*EXERCISE TASK*
How does the data below read from its first line through the line containing "M['gown_pink'], gw, smooth=True)"? Print those lines exactly.
** BEGIN **
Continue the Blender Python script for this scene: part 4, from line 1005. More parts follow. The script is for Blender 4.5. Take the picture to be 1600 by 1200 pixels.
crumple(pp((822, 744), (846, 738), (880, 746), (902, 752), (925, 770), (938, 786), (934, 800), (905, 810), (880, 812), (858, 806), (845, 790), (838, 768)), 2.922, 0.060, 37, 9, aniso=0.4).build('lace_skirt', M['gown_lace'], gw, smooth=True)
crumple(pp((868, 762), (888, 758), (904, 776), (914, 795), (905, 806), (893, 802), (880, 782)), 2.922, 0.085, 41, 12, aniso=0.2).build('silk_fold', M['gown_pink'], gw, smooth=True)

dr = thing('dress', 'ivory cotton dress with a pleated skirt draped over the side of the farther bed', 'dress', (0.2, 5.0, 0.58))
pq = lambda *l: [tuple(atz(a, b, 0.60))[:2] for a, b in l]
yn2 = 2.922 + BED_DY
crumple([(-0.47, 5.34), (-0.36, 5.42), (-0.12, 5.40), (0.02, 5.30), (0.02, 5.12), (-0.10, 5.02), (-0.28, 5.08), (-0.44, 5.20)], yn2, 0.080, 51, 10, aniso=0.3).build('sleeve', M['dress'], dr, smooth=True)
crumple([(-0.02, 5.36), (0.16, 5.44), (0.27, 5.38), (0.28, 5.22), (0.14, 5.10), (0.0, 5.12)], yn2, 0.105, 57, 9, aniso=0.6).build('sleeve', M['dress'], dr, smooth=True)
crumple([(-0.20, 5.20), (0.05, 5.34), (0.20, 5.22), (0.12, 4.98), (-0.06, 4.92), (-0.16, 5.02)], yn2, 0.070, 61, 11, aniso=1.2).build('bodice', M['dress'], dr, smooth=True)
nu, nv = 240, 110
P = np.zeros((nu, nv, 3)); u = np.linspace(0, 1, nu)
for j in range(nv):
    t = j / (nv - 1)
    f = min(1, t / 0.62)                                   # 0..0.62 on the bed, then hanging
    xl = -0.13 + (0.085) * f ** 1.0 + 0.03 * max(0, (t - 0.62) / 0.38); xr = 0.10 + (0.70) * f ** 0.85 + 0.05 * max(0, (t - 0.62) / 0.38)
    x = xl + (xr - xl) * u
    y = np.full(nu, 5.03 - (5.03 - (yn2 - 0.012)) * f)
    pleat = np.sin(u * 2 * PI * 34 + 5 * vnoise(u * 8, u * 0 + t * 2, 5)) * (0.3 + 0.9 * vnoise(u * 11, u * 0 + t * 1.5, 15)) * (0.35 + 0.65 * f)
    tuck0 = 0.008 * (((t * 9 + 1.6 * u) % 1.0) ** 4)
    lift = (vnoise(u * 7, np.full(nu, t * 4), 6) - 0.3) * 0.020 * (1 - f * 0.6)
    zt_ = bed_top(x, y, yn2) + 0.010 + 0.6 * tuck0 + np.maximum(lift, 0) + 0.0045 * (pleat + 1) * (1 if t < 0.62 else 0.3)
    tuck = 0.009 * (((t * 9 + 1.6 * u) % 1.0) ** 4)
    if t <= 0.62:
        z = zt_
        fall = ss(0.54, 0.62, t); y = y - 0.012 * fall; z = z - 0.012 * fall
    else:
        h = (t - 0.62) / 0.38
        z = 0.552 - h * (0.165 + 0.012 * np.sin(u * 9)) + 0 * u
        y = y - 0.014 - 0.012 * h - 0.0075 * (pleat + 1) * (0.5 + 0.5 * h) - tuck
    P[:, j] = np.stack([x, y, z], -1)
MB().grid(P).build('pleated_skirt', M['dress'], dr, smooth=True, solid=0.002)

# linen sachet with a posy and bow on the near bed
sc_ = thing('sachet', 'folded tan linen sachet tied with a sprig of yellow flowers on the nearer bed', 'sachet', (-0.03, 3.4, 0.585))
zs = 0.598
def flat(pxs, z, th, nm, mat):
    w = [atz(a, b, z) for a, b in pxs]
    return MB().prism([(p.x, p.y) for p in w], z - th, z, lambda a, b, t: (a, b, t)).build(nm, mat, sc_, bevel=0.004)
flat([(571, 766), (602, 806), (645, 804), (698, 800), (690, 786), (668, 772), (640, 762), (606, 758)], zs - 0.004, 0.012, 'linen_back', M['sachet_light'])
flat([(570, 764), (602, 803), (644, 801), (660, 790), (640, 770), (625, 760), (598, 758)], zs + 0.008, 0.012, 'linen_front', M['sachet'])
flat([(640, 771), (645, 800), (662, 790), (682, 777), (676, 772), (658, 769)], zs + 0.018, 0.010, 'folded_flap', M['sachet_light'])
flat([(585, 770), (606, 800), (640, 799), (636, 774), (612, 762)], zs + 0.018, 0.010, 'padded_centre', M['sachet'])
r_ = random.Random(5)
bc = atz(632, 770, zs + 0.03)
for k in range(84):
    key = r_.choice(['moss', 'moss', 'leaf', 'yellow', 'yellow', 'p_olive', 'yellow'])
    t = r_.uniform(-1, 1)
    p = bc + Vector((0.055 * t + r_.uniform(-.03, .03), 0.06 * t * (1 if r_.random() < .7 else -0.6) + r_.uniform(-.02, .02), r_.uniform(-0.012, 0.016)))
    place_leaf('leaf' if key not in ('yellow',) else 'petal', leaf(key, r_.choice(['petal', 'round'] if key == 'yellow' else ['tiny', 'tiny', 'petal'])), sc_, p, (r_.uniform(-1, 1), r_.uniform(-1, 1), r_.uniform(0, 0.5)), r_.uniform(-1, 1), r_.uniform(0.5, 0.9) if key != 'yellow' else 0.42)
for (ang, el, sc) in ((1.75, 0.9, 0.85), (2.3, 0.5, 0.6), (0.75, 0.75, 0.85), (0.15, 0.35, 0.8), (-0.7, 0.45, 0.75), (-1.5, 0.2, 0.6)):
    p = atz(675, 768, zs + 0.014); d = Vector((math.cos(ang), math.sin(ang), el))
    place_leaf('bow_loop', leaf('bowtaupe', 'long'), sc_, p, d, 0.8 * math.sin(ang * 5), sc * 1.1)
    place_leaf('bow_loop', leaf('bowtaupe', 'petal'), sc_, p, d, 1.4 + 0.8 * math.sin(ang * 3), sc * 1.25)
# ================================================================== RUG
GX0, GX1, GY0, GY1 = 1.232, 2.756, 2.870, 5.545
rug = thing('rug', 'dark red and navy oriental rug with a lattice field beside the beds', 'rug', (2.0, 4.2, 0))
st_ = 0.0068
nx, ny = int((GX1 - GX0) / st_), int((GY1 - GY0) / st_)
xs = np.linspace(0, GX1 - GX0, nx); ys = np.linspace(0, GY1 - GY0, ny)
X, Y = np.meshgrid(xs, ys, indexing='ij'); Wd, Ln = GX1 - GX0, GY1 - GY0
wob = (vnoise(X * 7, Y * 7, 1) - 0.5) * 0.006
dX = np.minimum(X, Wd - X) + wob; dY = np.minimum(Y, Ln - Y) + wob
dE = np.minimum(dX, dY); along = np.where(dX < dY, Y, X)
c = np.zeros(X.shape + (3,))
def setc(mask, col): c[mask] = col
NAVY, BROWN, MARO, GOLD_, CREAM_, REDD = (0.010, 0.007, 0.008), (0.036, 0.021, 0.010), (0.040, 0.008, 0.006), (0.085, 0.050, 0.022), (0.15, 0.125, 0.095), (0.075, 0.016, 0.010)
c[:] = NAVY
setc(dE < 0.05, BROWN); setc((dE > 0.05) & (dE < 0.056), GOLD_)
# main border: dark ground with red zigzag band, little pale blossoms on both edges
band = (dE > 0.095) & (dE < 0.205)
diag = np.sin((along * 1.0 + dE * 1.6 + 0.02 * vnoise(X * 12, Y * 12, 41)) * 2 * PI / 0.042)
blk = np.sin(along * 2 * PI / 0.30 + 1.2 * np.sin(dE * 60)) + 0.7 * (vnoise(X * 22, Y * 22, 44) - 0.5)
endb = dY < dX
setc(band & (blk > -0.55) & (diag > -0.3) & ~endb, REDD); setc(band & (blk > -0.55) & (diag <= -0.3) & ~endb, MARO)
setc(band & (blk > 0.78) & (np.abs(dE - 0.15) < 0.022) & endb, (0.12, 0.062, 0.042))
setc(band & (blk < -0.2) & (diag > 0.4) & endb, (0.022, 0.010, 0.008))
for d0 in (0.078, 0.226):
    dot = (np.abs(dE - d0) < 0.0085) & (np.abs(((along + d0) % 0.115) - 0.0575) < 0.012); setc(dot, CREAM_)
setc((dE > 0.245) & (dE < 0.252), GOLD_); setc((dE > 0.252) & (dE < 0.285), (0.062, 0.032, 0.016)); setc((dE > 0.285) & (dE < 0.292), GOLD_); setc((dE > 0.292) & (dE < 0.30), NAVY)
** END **
*ANSWER TO THE TASK*
Continue the Blender Python script for this scene: part 4, from line 1005. More parts follow. The script is for Blender 4.5. Take the picture to be 1600 by 1200 pixels.
crumple(pp((822, 744), (846, 738), (880, 746), (902, 752), (925, 770), (938, 786), (934, 800), (905, 810), (880, 812), (858, 806), (845, 790), (838, 768)), 2.922, 0.060, 37, 9, aniso=0.4).build('lace_skirt', M['gown_lace'], gw, smooth=True)
crumple(pp((868, 762), (888, 758), (904, 776), (914, 795), (905, 806), (893, 802), (880, 782)), 2.922, 0.085, 41, 12, aniso=0.2).build('silk_fold', M['gown_pink'], gw, smooth=True)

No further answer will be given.